» **What you need to do**
Give again, word for word, each line from the top of the listing through the line that holds "scene.camera = camera".

» **Collected data**

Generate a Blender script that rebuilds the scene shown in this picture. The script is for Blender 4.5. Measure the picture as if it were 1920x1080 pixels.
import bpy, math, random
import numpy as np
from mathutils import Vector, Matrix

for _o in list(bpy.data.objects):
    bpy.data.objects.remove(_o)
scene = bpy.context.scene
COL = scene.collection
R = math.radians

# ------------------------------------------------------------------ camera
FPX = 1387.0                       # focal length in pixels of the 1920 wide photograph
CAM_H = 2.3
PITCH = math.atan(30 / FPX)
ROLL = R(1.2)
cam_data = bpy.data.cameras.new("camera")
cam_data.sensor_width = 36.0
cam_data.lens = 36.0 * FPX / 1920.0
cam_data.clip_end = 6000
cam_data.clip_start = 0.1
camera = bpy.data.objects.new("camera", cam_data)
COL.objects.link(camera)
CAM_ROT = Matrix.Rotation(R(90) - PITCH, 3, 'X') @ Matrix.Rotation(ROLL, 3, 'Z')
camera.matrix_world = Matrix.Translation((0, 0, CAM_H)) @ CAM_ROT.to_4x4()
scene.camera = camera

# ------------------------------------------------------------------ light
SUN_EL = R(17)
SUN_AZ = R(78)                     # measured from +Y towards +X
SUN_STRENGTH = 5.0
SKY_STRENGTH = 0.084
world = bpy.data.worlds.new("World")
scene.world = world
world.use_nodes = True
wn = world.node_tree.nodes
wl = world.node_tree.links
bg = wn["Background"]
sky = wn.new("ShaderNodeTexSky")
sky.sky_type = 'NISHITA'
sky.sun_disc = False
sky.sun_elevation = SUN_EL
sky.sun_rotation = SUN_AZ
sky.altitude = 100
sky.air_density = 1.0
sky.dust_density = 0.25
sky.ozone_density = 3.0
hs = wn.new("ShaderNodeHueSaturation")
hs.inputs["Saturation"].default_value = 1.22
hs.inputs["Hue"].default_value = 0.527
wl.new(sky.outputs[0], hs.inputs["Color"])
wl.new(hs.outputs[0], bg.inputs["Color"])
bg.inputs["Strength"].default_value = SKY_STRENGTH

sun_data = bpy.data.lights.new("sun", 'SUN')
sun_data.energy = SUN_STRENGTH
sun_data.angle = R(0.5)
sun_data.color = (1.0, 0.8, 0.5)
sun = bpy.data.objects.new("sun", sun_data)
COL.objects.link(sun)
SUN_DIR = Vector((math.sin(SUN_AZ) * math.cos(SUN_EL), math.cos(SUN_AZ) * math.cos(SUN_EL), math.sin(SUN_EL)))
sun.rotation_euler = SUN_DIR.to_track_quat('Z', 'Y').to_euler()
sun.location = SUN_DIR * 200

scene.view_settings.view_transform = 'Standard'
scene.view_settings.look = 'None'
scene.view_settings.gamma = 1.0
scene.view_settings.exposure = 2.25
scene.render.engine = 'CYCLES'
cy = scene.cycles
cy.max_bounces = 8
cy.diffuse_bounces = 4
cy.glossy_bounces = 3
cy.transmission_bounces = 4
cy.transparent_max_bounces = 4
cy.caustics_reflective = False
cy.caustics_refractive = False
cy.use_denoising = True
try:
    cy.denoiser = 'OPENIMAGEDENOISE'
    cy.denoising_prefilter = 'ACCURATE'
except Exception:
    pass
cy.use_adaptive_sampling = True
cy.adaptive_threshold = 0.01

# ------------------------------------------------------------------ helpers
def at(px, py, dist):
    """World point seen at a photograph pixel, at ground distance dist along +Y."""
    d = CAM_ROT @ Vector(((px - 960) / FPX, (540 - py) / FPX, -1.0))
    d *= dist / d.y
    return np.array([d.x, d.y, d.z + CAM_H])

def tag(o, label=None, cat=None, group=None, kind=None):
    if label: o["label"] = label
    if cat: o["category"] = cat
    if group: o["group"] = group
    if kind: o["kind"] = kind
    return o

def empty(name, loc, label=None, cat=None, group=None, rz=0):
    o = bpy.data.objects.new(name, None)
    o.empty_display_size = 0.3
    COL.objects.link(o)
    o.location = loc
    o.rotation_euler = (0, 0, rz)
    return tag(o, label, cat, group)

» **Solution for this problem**
Generate a Blender script that rebuilds the scene shown in this picture. The script is for Blender 4.5. Measure the picture as if it were 1920x1080 pixels.
import bpy, math, random
import numpy as np
from mathutils import Vector, Matrix

for _o in list(bpy.data.objects):
    bpy.data.objects.remove(_o)
scene = bpy.context.scene
COL = scene.collection
R = math.radians

# ------------------------------------------------------------------ camera
FPX = 1387.0                       # focal length in pixels of the 1920 wide photograph
CAM_H = 2.3
PITCH = math.atan(30 / FPX)
ROLL = R(1.2)
cam_data = bpy.data.cameras.new("camera")
cam_data.sensor_width = 36.0
cam_data.lens = 36.0 * FPX / 1920.0
cam_data.clip_end = 6000
cam_data.clip_start = 0.1
camera = bpy.data.objects.new("camera", cam_data)
COL.objects.link(camera)
CAM_ROT = Matrix.Rotation(R(90) - PITCH, 3, 'X') @ Matrix.Rotation(ROLL, 3, 'Z')
camera.matrix_world = Matrix.Translation((0, 0, CAM_H)) @ CAM_ROT.to_4x4()
scene.camera = camera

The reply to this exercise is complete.